A video for another tune, "Ladies Love Country Boys," depicts the blond, black-cowboy-hat-wearing Adkins strutting down a city street with a herd of women trailing him.

"They raised her up a lady/ But there's one thing they couldn't avoid/ Ladies love country boys," the song goes.

Adkins, 47, is a guy's guy. The confident (not cocky, he says) country singer calls himself an alpha male. He is 6-foot-6, after all. (He plays the Susquehanna Bank Center, in Camden, on July 25, with Toby Keith.)

The oldest of three boys from a small town in Louisiana, Adkins played football for Louisiana Tech University. After college, he worked in the Gulf of Mexico for 10 years on an oil rig, where he accidentally cut off one finger. Later, he once got so drunk, he ran himself over with a tractor. He was even shot. Through the heart. By his wife. (They're divorced now.)

"I've cheated death several times," Adkins says. And that's just fine with him. "There is no greater adrenaline rush than when you think there's a possibility you're about to die."

He just may not tell that to his five daughters, ages 4, 7, 11, 20, and 24.

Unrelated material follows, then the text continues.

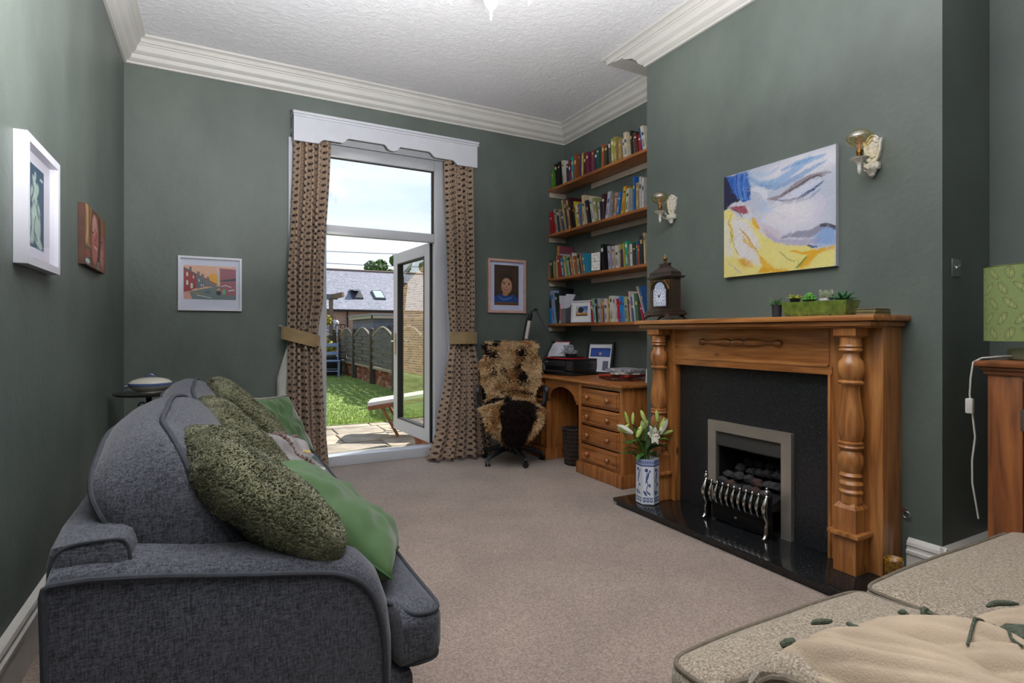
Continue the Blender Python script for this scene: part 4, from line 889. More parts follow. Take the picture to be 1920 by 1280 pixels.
BOOKS={
1:[(5.238,0.077,0.213,0.008,'green','4f8a2a'),(5.157,0.046,0.261,0.027,'dark brown','2a1a18'),(5.111,0.100,0.263,0.000,'black','141618'),(5.007,0.069,0.257,0.029,'cream','c4c0b4'),(4.935,0.039,0.196,0.011,'navy','1f2f58'),(4.892,0.035,0.225,0.014,'maroon','7a2636'),(4.849,0.054,0.251,0.008,'teal','1093a8'),(4.790,0.073,0.254,0.006,'tan brown','8c4a20'),(4.716,0.029,0.247,0.014,'dark brown','6a3a24'),(4.679,0.018,0.227,0.001,'blue','2f55a0'),(4.659,0.033,0.231,-0.002,'tan','b8935c'),(4.624,0.035,0.219,-0.009,'dark brown','4e2a1a'),(4.570,0.075,0.219,0.013,'purple','6a2440'),(4.494,0.043,0.215,0.003,'maroon','7a3444'),(4.445,0.047,0.202,-0.002,'dark teal','1b3840'),(4.397,0.059,0.211,0.011,'dark teal','22504a'),(4.332,0.047,0.212,-0.009,'orange','a84f28'),(4.284,0.067,0.191,-0.002,'dark green','2c3a1e'),(4.214,0.036,0.224,0.017,'grey','5c5058'),(4.177,0.038,0.233,0.013,'lime green','93a832'),(4.138,0.051,0.238,0.015,'olive','9a8a4c'),(4.068,0.049,0.185,0.006,'tan','a08658'),(4.005,0.025,0.182,0.019,'white','c4c0c4'),(3.979,0.089,0.232,0.020,'cream','cfc3a4'),(3.889,0.024,0.221,0.025,'black','1c1a1a'),(3.863,0.028,0.195,0.019,'grey','5a5a4c'),(3.833,0.043,0.182,0.031,'dark red','5a241c'),(3.786,0.037,0.150,0.020,'red','94182c'),(3.748,0.013,0.207,0.044,'blue','2848a0'),(3.734,0.046,0.217,0.041,'white','cdcabc'),],
2:[(5.257,0.090,0.253,0.026,'red','b01428'),(5.154,0.053,0.267,0.050,'grey','9a9c8c'),(5.097,0.040,0.250,0.050,'dark teal','24343a'),(5.053,0.027,0.250,0.054,'tan','a88c70'),(5.021,0.047,0.216,0.043,'blue','34506c'),(4.968,0.032,0.338,0.081,'tan','b09a68'),(4.928,0.027,0.334,0.062,'purple','5a3c44'),(4.900,0.036,0.317,0.060,'cream','c0a868'),(4.862,0.072,0.339,0.072,'dark maroon','3c1420'),(4.787,0.026,0.243,0.047,'black','242824'),(4.753,0.020,0.275,0.056,'yellow','c8b428'),(4.732,0.040,0.236,0.050,'white','cfc8c0'),(4.691,0.025,0.227,0.051,'brown','9a6a40'),(4.663,0.010,0.234,0.043,'blue','3878a4'),(4.651,0.085,0.307,0.018,'cream','d0b898'),(4.554,0.064,0.243,0.061,'black','22242c'),(4.477,0.038,0.263,0.054,'cream','cfc6b4'),(4.427,0.046,0.240,0.053,'olive','8a9060'),(4.367,0.025,0.179,0.020,'white','c8c4b8'),(4.340,0.016,0.180,0.021,'dark teal','1c4450'),(4.322,0.047,0.245,0.005,'dark maroon','4a2428'),(4.271,0.097,0.245,-0.041,'white','b8bccc'),(4.169,0.020,0.235,0.001,'purple','8a8074'),(4.145,0.032,0.211,-0.027,'pink','c89c84'),(4.109,0.034,0.208,-0.039,'blue','2c78c0'),(4.049,0.050,0.244,-0.042,'yellow','d4a01c'),(3.975,0.100,0.212,-0.017,'green and white','c4c8b8'),(3.867,0.026,0.300,0.000,'blue','1f68b4'),(3.838,0.043,0.240,0.001,'tan','a08c64'),(3.781,0.029,0.278,0.005,'cream','c8c2b8'),(3.751,0.023,0.263,0.000,'white','d8dce0'),],
3:[(5.374,0.027,0.394,0.007,'green','5c7840'),(5.344,0.034,0.363,0.047,'blue','56688c'),(5.306,0.049,0.404,0.060,'orange','b8763c'),(5.251,0.061,0.199,0.032,'navy','303848'),(5.187,0.054,0.190,0.017,'olive','8c8a44'),(5.130,0.030,0.241,0.014,'white','c8ccc0'),(5.097,0.060,0.240,0.023,'red','a83424'),(5.019,0.043,0.212,0.050,'blue','2a7ca8'),(4.959,0.029,0.224,0.049,'cream','c4a478'),(4.927,0.033,0.216,0.050,'green','2f9a3c'),(4.892,0.027,0.207,0.048,'white','c0bcc8'),(4.862,0.022,0.197,0.051,'dark teal','24404a'),(4.837,0.040,0.203,0.041,'orange','b07850'),(4.793,0.018,0.236,0.057,'white','ccc8bc'),(4.774,0.045,0.198,0.048,'brown','9c5c34'),(4.728,0.041,0.222,0.039,'pale green','9ab09c'),(4.685,0.022,0.215,0.055,'black','2a2c30'),(4.661,0.029,0.213,0.045,'red','b06048'),(4.616,0.055,0.204,0.044,'teal','2a88a4'),(4.325,0.109,0.255,0.025,'black','18161c'),(4.214,0.033,0.223,0.022,'pale blue','a4acc8'),(4.179,0.019,0.220,0.031,'tan','9c8464'),(4.158,0.031,0.215,0.013,'cream','c4b8b0'),(4.126,0.018,0.207,0.014,'tan','a09068'),(4.102,0.039,0.214,0.024,'white','cfcbd4'),(4.062,0.024,0.216,0.010,'yellow','b8ac5c'),(4.037,0.015,0.166,0.001,'navy','2c3050'),(4.020,0.015,0.164,0.005,'purple','6c4860'),(4.001,0.020,0.221,0.018,'yellow','b0a040'),(3.975,0.041,0.232,0.015,'green and white','2fa078'),(3.932,0.029,0.186,0.008,'grey','70747c'),(3.902,0.027,0.197,0.010,'white','dcdcd8'),(3.872,0.041,0.205,0.013,'dark olive','3a3a24'),(3.828,0.019,0.213,0.009,'blue','3f6c94'),(3.808,0.025,0.178,0.008,'red','a84c30'),(3.779,0.044,0.249,0.008,'black','26282a'),(3.723,0.022,0.271,0.016,'cream','cfc09c'),],
4:[(5.271,0.035,0.408,0.061,'grey','6a6468'),(5.224,0.026,0.363,0.047,'white','b8b8b0'),(5.197,0.066,0.368,0.047,'pale blue','8a9cc0'),(5.128,0.045,0.336,0.052,'dark green','24382c'),(4.495,0.043,0.217,0.021,'red','a81c34'),(4.447,0.038,0.237,0.046,'mint green','93b8a0'),(4.408,0.029,0.230,0.034,'black','26262a'),(4.378,0.045,0.235,0.022,'pale blue','9cb0bc'),(4.331,0.027,0.215,0.003,'orange','cf8a54'),(4.304,0.023,0.217,0.011,'navy','24466c'),(4.277,0.046,0.226,0.015,'white','d4c8c0'),(4.222,0.035,0.230,0.013,'yellow','c0aa44'),(4.180,0.041,0.249,0.031,'white','d8d8d4'),(4.136,0.029,0.240,0.033,'white','d0ccc8'),(4.106,0.031,0.217,0.015,'white','d8d4cc'),(4.074,0.022,0.216,0.031,'red','cc1f3c'),(4.049,0.039,0.236,0.026,'blue','1884d8'),(4.008,0.027,0.233,0.016,'blue','3a90d4'),(3.974,0.042,0.230,0.019,'green and white','a4ac80'),(3.926,0.019,0.270,0.032,'dark red','84182c'),(3.905,0.019,0.274,0.029,'cream','c8c0b4'),(3.884,0.037,0.225,0.031,'slate blue','4a6488'),(3.844,0.018,0.249,0.043,'white','ccd4d8'),(3.825,0.040,0.250,0.027,'dark green','4c6850'),(3.754,0.028,0.153,0.041,'crimson','a81850'),(3.709,0.018,0.312,0.124,'cream','c4bca4'),(3.691,0.021,0.311,0.105,'blue','3a64a0'),],
}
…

This is the part of Adkins you might miss if you judge him too quickly. He's a dad. He's shy. He's reflective. Dig a little deeper into his 10-album repertoire, and you will find the softer side of Adkins on such songs as "Then They Do," narrated by a dad watching his kids, and "Happy to Be Here," in which Adkins sings, "I shouldn't be alive/ I've seen the other side/ All I can say is I'm just happy to be here."

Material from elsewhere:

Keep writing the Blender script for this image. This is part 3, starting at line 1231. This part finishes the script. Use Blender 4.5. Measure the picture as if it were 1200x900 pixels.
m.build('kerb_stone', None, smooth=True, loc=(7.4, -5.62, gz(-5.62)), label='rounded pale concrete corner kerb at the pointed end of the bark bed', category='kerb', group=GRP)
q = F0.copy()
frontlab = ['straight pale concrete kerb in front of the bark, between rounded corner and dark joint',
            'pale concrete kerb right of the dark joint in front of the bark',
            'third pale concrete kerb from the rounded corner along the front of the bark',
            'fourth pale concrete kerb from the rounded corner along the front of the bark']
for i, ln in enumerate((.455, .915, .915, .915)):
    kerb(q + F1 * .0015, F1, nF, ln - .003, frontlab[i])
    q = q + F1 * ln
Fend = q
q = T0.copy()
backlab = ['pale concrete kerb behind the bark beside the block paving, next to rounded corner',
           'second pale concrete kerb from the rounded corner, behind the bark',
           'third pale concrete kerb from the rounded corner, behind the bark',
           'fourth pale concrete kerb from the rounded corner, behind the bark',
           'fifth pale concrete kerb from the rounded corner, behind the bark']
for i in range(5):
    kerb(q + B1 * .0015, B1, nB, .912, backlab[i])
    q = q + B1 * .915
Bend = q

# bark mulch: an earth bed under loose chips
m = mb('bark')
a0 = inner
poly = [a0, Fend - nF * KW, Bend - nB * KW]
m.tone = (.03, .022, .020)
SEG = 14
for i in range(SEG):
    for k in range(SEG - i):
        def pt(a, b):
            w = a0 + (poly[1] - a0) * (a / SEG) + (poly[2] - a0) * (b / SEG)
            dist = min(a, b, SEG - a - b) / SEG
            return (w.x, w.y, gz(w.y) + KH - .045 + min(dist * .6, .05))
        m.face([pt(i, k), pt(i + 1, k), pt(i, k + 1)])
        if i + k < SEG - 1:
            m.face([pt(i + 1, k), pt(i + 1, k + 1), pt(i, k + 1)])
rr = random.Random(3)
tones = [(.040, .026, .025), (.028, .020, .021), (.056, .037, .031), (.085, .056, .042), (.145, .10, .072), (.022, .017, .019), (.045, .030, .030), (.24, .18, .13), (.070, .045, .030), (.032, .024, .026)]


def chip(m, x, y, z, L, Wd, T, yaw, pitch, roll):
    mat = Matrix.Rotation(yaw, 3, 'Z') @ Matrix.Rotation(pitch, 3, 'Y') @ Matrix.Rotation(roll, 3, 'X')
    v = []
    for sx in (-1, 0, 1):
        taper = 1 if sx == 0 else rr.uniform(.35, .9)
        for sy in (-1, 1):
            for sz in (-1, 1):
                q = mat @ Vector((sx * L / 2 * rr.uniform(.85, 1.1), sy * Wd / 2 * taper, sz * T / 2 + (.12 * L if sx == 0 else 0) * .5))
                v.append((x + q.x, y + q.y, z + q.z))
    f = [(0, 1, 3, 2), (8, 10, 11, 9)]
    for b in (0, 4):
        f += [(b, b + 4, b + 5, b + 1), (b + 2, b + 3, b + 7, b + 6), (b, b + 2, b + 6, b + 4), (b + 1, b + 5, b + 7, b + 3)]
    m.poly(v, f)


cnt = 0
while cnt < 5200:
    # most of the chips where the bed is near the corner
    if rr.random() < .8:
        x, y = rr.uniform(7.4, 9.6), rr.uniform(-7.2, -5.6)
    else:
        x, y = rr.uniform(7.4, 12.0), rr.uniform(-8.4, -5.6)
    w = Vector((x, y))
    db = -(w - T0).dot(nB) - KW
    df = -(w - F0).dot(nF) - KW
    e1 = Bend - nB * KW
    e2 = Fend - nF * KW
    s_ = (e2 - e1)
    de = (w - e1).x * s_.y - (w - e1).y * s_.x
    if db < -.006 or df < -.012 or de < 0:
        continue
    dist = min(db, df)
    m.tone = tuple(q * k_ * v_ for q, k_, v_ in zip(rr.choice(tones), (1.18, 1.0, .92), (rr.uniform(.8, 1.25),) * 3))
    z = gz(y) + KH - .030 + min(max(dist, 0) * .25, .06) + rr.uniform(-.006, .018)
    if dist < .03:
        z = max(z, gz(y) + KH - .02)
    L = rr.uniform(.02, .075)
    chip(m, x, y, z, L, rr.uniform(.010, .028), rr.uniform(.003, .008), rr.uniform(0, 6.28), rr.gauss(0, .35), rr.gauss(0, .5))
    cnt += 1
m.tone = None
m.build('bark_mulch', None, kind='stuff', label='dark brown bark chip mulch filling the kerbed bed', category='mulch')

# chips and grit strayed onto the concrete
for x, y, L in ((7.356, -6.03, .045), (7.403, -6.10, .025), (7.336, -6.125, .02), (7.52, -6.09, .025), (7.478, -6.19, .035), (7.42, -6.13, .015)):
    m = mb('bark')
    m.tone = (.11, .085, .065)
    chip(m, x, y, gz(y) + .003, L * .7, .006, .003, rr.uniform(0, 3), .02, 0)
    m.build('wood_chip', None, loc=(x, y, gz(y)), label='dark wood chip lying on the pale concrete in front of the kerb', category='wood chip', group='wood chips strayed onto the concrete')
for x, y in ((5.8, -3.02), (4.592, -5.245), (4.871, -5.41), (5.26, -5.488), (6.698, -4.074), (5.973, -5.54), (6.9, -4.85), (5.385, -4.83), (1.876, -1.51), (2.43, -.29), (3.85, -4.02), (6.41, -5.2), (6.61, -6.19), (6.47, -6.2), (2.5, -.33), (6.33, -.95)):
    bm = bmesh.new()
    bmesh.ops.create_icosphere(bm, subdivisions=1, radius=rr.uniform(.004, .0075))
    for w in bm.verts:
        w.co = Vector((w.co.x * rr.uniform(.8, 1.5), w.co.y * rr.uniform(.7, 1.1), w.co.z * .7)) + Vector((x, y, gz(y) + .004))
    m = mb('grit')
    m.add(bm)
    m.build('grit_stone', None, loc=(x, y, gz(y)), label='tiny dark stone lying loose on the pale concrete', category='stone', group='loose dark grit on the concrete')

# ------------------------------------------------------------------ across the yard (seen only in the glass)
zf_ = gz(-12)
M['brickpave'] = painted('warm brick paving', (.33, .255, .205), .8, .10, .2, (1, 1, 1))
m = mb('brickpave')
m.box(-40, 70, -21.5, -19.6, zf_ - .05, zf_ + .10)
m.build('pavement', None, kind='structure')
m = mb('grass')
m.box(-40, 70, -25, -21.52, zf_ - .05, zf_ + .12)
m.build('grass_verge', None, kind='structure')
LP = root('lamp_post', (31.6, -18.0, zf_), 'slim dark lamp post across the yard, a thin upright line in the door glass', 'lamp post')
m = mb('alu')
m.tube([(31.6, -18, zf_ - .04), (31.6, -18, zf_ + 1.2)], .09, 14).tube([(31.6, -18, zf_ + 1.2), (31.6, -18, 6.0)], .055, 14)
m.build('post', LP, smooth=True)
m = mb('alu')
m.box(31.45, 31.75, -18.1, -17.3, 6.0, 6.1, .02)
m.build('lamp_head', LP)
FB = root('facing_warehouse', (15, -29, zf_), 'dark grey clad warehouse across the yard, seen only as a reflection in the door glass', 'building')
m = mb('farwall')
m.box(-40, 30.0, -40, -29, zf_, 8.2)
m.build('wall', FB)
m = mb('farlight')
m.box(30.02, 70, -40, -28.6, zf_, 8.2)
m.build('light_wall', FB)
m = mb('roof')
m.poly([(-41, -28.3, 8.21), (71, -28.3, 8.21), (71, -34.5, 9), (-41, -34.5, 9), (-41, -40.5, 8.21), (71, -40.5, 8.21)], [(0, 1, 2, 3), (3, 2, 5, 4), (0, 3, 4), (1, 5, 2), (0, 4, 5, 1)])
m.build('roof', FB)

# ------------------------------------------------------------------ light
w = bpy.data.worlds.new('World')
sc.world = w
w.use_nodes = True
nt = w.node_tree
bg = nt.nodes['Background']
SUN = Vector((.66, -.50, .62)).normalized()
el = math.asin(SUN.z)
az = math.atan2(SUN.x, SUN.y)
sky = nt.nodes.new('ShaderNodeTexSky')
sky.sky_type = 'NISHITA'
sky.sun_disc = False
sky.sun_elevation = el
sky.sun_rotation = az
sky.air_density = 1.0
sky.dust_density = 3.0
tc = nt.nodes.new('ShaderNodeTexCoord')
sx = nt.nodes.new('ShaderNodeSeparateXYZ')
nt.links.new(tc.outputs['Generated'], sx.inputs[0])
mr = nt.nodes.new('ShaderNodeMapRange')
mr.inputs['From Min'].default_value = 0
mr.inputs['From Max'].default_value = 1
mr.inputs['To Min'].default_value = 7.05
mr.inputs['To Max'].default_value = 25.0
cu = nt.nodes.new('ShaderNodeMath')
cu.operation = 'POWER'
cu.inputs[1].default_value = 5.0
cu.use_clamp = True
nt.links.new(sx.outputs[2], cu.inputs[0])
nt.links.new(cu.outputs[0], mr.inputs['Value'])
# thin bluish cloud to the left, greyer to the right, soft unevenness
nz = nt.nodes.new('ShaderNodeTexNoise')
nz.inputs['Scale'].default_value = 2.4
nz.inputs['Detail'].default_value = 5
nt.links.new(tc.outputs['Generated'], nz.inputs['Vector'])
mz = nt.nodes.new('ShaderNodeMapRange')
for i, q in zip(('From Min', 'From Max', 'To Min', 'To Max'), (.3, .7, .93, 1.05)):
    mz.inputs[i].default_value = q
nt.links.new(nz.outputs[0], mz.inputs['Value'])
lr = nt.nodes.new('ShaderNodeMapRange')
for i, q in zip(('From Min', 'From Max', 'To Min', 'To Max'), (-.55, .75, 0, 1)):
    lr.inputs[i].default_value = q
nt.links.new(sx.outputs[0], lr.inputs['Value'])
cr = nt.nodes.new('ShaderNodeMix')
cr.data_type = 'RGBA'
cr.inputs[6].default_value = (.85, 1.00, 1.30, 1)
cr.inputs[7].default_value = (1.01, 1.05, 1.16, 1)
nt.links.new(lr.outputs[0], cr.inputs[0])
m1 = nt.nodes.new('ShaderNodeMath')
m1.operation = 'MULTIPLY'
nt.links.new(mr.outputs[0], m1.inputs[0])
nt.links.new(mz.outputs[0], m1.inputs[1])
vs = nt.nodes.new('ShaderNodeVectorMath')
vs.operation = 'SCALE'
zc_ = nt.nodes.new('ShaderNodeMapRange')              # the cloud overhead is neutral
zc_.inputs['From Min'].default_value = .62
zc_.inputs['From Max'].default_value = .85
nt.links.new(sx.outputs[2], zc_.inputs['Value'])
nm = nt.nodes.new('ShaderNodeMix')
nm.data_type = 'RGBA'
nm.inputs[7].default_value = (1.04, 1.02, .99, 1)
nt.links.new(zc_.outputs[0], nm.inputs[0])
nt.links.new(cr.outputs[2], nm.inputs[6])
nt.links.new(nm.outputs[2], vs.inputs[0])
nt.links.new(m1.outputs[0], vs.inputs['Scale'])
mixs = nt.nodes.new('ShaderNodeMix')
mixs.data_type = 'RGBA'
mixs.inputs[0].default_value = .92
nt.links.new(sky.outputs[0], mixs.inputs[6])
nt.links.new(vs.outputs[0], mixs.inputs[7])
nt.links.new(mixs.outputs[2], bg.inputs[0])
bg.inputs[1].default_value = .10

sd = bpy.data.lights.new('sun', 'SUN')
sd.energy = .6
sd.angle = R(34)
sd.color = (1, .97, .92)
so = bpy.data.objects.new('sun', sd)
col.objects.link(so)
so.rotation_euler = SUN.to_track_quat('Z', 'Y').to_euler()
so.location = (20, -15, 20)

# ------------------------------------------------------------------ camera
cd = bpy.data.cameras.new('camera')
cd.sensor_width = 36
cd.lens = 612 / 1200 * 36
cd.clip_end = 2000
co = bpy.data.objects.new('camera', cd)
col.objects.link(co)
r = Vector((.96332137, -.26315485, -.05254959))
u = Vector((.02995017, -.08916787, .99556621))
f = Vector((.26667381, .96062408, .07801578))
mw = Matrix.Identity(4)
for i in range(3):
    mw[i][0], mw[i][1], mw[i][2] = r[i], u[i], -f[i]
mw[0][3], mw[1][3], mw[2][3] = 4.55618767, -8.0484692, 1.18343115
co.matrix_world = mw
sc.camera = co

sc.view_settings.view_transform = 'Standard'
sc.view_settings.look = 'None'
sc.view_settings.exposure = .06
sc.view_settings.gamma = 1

Adkins doesn't take himself too seriously. And neither, he says, should you.

"I know that the criticism is going to come, and, hey, people who are going through life being offended by songs are leading pretty miserable lives. They need to lighten up a bit," he says.

At 30, Adkins recalls, he moved to Nashville at the prodding of a club owner who told him: "I wonder what would happen if you threw down the pom-poms and really got in the game. You need to go to Nashville."

He did, figuring he was "just as good a singer as most of the guys I was hearing on the radio. I didn't see any reason why I couldn't do it, too." Five years later, Adkins had his first record deal.

"I don't have the story that I starved for years," he says. Instead, he met the right people, including Scott Hendricks, then president of Capitol Records. They met at an airport baggage claim through a friend he was there to pick up. Hendricks wondered about Adkins' deep speaking voice and how it translated to music. After the executive saw Adkins perform, he promised a record deal.

"I allowed myself to dream, but I didn't allow myself to hope," Adkins says. "I knew what the odds were. I am one of those very fortunate people that [had] my hobby turned into a career."

He seems nonchalant about the whole thing, especially considering his rather dramatic youth. (He wrote his autobiography, Trace Adkins: A Personal Stand, in 2007.) "I'm still that country boy who grew up in the country environment," he says. "I just have a weird job."

Today, performing is his sanctuary, he says, the only place where he feels in charge. Fun now is not about the adrenaline rush of his youth.

"I'm not really the party guy anymore," he says. "I play music! That's what I do for fun. I play golf now and then, and stand back and watch the kids grow up."

Last year, Country Weekly magazine named Adkins "Country's Sexiest Man," beating out Keith Urban and Tim McGraw.

"It's flattering . . . but I find it humorous at the same time. You have to look at the pool they choose from. I know all those guys. I don't think any of them are sexy," Adkins says with a laugh. "And I include myself with that."

Yes, but then, ladies do love country boys.